Bizi bekleyen onca keder var, geç kaldık deyince hayır tam zamanında geldiniz, diyerek ferahlattınız bizi. Geriye dönüp baktınız ve hey gidi günler dediniz. Ama biz daha yeni başladık ve sizler bizim yolumuzu kısaltmamıza yardımcı oluyorsunuz. Çünkü önde olmak geriden gelenlere yol açmak, engelleri ortadan kaldırmak demekti.
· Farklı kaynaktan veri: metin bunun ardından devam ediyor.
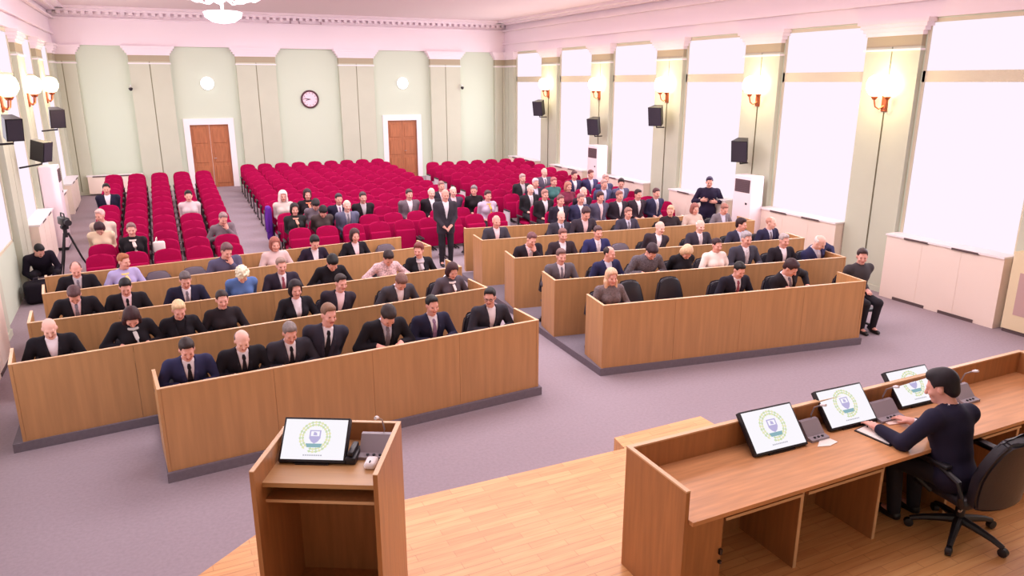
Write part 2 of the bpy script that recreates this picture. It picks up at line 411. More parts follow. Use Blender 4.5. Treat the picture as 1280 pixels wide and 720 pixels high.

Kamptaki bütün kardeşleriniz olarak söylemeliyiz ki, İsveç’e geldiğimiz günden beri hiç yalnızlık çekmedik. Yunanistan’ın o keşmekeşinden çıkıp gelince sudan çıkmış balığa dönüyor insan. Kampa gelince mülteciliği sonuna kadar hissediyor.
Ancak, kamp hayatının zorluklarını yaşayan, aynı sıkıntıları yaşamamızı istemeyen ve bizleri ziyaret ederek maddi manevi desteklerini esirgemeyen ensar olma yolunda hızla ilerleyen, önden gelmiş ilk muhacir abi ve ablalarımız var. Bizi kampta yalnız bırakmadınız. Geldiniz, hal hatır sordunuz, ihtiyaçlarımızı en ince ayrıntısına kadar karşılamaya gayret ettiniz.
İnşallah bizler de bu hizmetlerinize vefalı olur ve Allah rızası için sizler gibi dolu dizgin koştururuz.
Kardeşleriniz olarak biz sizlere çok teşekkür ediyoruz. Allah üzerinize nimetlerini sağanak sağanak yağdırsın. İki cihanda sizi bahtiyar eylesin.